**The problem:**
Check every line below for the word "part" and copy the ones that have it.

····················

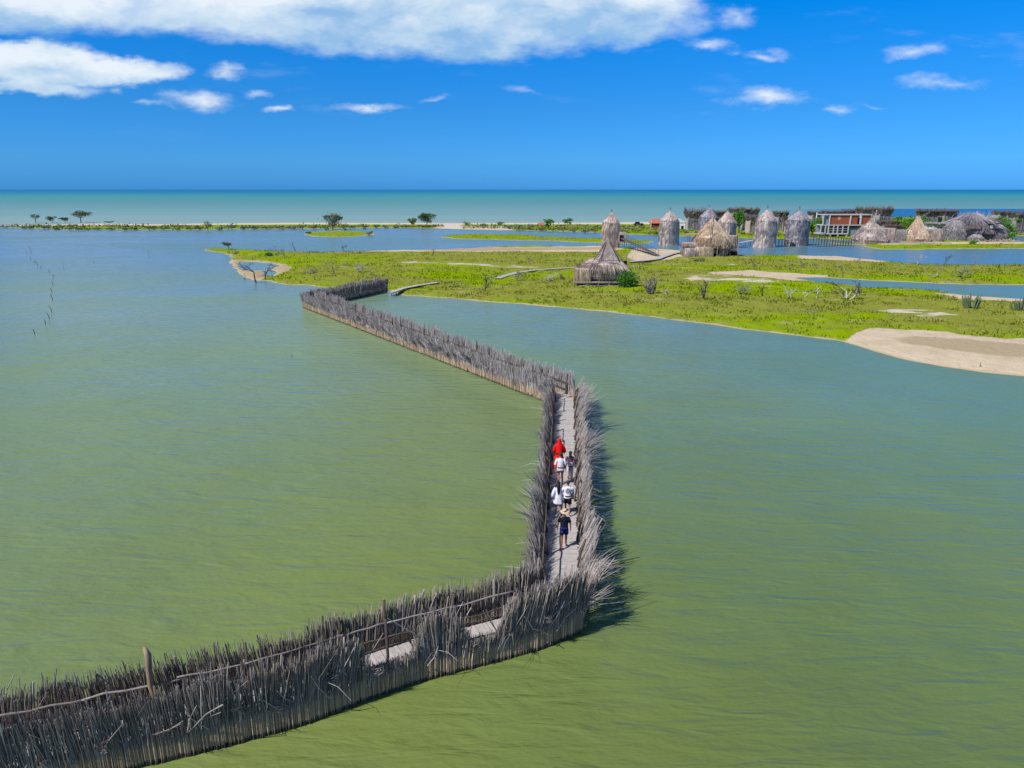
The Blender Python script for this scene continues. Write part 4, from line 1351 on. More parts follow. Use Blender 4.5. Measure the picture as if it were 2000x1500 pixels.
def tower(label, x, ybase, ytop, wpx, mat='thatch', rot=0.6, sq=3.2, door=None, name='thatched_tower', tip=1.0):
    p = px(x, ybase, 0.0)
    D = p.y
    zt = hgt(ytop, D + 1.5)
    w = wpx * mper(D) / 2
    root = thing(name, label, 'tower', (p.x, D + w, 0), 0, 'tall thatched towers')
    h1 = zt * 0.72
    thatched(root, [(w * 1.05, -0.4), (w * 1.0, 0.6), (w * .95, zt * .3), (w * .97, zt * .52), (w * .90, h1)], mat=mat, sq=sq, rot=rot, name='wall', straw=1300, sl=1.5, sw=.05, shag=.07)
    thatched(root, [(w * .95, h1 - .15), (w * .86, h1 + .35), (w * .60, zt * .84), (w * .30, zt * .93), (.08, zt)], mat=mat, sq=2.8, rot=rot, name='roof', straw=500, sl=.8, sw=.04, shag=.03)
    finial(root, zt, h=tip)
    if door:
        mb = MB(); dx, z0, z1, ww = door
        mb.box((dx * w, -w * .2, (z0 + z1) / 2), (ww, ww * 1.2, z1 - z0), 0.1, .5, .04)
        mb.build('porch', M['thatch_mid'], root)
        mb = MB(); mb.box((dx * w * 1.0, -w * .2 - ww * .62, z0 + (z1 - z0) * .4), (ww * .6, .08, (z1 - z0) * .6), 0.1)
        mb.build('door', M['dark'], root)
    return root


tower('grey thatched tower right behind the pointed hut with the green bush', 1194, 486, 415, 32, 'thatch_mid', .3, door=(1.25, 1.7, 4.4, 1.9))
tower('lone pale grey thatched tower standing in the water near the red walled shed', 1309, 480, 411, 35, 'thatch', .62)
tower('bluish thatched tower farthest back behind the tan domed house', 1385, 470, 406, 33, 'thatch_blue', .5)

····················

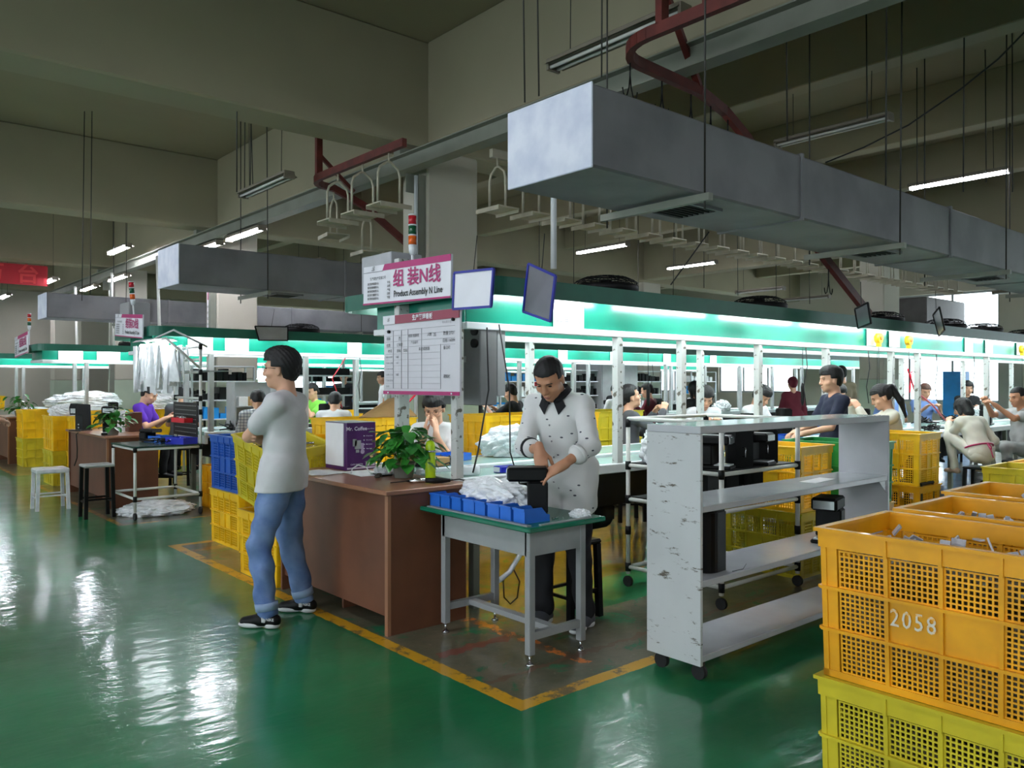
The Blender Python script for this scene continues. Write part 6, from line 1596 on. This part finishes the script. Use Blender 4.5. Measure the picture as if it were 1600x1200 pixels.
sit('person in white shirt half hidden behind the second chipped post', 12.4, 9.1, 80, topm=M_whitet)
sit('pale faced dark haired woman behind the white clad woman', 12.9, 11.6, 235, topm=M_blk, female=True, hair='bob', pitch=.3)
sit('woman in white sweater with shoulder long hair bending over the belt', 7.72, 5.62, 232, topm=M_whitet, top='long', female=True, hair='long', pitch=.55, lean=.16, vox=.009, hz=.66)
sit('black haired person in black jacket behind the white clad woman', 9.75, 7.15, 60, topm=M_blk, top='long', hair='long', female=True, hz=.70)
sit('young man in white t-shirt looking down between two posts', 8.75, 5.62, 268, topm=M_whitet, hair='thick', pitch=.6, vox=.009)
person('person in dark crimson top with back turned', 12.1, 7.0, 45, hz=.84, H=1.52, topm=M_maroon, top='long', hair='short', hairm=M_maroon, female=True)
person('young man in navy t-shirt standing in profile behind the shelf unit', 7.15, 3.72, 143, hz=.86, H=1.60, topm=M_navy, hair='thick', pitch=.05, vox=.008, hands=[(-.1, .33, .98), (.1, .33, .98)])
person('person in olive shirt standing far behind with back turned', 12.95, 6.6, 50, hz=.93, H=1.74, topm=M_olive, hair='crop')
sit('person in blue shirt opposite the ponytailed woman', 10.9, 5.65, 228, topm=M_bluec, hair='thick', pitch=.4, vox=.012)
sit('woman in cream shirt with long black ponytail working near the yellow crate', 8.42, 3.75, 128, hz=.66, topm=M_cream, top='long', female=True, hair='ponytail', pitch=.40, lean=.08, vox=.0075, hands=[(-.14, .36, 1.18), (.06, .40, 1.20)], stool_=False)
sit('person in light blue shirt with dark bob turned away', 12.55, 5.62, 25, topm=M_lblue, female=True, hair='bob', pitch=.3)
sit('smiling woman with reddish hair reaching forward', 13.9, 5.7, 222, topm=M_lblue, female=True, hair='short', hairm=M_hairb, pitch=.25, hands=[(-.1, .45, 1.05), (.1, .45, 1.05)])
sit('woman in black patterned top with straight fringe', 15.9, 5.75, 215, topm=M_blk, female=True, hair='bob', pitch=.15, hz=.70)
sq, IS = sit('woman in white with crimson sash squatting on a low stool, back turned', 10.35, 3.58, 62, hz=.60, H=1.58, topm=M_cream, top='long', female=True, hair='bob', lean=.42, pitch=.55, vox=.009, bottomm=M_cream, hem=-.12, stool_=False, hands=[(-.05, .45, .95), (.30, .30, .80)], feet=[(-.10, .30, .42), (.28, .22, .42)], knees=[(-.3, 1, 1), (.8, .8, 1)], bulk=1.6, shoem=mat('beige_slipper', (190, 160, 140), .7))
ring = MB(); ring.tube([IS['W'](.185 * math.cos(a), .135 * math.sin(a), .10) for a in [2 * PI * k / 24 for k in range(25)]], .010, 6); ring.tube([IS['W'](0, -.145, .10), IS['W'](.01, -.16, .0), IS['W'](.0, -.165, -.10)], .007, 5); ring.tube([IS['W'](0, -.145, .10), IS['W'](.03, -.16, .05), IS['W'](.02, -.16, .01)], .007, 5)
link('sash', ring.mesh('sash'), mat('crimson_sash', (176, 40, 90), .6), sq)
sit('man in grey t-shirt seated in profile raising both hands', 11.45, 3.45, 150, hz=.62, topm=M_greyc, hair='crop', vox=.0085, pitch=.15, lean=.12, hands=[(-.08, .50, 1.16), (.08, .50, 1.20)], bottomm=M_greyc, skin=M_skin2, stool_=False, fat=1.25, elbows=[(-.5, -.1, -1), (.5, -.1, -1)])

····················

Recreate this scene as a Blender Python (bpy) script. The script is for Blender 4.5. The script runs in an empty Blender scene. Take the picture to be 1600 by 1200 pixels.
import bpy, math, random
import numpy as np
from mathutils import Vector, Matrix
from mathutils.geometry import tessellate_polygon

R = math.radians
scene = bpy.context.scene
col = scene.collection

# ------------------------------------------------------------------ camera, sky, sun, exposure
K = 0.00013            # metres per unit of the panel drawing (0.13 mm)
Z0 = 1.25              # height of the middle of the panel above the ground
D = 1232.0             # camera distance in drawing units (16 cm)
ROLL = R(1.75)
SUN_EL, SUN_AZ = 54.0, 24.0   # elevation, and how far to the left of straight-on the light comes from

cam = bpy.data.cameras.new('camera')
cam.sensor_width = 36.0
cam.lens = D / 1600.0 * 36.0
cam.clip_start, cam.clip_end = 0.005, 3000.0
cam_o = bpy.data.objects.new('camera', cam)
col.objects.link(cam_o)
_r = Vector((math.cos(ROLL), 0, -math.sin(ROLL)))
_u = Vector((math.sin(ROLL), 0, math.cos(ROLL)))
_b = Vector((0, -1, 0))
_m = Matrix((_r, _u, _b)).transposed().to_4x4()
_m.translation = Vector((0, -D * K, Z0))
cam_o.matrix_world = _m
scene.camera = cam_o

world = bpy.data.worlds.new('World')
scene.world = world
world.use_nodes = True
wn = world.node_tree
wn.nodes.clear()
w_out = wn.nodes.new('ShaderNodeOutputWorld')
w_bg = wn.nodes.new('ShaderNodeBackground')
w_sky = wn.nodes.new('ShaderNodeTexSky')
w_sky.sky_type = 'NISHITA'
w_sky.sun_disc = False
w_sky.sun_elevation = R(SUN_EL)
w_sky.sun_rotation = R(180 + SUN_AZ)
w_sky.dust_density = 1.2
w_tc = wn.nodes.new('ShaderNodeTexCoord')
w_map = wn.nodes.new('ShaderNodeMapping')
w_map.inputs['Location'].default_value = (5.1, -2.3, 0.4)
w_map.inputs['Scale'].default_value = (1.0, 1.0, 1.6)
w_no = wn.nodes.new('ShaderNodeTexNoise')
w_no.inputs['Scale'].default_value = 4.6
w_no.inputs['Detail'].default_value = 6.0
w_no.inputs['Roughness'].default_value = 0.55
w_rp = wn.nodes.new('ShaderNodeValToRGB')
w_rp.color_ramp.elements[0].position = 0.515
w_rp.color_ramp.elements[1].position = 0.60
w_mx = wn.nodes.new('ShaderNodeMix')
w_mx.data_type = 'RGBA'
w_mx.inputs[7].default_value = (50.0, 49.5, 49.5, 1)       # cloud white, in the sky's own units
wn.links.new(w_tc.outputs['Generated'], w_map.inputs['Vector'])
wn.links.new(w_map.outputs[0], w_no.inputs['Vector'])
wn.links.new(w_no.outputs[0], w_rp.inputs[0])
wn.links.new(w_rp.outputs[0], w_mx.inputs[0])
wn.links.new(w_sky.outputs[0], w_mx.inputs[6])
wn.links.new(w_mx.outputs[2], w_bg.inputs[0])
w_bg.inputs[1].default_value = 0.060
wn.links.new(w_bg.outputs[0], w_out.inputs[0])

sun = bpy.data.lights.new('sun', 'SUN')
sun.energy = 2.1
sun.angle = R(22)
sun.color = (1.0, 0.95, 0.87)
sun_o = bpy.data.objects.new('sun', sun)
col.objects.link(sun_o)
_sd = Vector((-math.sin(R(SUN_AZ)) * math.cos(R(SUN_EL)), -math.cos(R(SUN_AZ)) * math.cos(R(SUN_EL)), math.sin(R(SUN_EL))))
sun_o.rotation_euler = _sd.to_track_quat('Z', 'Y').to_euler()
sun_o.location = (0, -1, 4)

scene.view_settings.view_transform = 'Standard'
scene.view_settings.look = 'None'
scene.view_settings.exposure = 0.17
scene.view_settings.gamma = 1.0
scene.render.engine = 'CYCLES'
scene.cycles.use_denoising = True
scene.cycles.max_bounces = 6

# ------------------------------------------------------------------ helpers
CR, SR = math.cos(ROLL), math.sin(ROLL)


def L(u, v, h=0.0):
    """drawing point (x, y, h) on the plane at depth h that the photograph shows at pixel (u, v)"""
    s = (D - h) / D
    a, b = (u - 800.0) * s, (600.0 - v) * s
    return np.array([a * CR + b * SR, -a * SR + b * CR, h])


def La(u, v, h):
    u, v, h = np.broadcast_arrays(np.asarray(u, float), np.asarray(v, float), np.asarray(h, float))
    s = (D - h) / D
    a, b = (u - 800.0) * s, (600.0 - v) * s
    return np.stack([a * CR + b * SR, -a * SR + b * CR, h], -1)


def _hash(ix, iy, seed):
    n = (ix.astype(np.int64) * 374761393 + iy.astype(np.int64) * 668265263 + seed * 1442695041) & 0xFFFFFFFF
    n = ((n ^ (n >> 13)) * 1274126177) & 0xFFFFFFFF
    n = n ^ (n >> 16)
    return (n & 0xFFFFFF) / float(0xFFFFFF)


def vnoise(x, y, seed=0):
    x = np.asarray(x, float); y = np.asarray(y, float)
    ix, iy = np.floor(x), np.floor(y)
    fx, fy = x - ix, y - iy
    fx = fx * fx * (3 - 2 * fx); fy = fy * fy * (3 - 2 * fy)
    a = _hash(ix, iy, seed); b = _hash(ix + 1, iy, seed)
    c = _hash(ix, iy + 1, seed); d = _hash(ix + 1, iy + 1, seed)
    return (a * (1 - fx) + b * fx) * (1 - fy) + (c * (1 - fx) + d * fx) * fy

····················

**Answer to this problem:**
The Blender Python script for this scene continues. Write part 4, from line 1351 on. More parts follow. Use Blender 4.5. Measure the picture as if it were 2000x1500 pixels.
The Blender Python script for this scene continues. Write part 6, from line 1596 on. This part finishes the script. Use Blender 4.5. Measure the picture as if it were 1600x1200 pixels.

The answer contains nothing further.